**TASK TO COMPLETE**:
From the listing below, pull each line that includes "scene".
▬▬▬▬▬▬
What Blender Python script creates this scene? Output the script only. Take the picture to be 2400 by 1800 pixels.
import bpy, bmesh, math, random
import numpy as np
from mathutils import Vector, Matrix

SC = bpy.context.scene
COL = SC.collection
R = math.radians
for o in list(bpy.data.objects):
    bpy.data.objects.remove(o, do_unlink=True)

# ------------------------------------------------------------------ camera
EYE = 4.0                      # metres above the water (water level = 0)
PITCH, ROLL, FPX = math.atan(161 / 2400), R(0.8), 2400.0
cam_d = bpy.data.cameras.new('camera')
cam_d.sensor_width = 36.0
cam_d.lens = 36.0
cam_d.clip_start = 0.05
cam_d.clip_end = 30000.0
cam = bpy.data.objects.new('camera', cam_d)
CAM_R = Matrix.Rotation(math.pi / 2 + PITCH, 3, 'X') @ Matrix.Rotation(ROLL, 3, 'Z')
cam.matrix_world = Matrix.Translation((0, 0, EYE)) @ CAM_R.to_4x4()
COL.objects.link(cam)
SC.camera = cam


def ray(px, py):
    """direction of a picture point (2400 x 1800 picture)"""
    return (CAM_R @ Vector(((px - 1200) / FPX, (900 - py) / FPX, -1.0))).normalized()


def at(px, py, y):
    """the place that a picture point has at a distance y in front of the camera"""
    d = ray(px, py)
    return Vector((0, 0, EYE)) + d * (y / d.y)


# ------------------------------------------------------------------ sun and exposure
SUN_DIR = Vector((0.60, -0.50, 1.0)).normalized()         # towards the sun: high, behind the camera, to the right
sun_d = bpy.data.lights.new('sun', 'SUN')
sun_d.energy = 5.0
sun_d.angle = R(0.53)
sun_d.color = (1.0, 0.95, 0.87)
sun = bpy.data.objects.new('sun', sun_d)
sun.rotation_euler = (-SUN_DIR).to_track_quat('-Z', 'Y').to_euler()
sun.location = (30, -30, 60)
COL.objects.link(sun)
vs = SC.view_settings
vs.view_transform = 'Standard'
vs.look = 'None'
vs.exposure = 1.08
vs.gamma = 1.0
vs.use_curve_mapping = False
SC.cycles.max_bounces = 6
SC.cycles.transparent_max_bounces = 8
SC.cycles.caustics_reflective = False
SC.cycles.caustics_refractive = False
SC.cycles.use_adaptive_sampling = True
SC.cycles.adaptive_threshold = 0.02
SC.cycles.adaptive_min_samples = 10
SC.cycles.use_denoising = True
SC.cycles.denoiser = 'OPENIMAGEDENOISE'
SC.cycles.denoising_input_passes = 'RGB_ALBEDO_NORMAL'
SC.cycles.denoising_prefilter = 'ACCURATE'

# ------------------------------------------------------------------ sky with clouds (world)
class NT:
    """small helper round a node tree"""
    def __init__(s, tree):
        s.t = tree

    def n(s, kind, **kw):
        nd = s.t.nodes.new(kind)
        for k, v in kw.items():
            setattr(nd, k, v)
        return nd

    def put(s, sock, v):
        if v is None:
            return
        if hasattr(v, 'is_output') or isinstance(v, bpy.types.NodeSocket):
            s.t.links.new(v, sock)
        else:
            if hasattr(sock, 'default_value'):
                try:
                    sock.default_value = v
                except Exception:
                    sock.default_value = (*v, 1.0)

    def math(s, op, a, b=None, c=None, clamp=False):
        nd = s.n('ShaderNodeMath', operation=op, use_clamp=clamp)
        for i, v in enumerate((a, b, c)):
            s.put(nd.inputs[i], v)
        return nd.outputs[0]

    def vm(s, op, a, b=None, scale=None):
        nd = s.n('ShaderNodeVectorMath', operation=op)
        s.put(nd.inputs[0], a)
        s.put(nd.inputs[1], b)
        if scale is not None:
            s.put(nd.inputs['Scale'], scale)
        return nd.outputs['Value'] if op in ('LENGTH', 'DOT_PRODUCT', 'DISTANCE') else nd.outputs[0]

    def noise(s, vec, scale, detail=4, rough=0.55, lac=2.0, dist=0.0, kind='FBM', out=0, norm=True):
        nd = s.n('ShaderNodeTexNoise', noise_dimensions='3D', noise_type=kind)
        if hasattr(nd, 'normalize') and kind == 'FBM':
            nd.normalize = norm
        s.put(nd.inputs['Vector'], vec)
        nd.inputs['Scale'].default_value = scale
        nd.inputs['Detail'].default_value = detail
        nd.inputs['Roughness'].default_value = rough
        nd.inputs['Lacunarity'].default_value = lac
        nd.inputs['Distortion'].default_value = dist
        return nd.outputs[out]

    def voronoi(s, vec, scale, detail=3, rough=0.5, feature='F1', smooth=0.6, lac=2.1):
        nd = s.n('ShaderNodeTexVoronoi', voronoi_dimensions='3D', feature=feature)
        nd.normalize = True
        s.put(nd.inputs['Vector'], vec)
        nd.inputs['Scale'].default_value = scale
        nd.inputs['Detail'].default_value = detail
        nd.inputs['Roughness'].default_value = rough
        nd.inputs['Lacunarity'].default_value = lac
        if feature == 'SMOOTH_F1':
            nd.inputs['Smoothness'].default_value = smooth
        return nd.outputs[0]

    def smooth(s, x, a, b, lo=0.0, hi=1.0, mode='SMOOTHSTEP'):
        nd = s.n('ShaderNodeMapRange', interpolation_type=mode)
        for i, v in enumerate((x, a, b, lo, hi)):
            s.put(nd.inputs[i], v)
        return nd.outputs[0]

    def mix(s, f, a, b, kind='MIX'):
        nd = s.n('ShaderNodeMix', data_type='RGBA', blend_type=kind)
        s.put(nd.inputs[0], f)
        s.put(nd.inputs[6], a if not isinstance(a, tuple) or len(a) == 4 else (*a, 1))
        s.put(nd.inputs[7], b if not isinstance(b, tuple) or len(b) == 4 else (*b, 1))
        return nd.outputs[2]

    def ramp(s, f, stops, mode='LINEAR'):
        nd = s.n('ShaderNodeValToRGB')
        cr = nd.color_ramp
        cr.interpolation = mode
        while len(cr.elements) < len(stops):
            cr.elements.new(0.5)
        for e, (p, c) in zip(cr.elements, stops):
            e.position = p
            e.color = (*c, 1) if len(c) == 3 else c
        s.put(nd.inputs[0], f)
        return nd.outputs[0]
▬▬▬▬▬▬
**SOLUTION TO THIS PROBLEM**:
What Blender Python script creates this scene? Output the script only. Take the picture to be 2400 by 1800 pixels.
SC = bpy.context.scene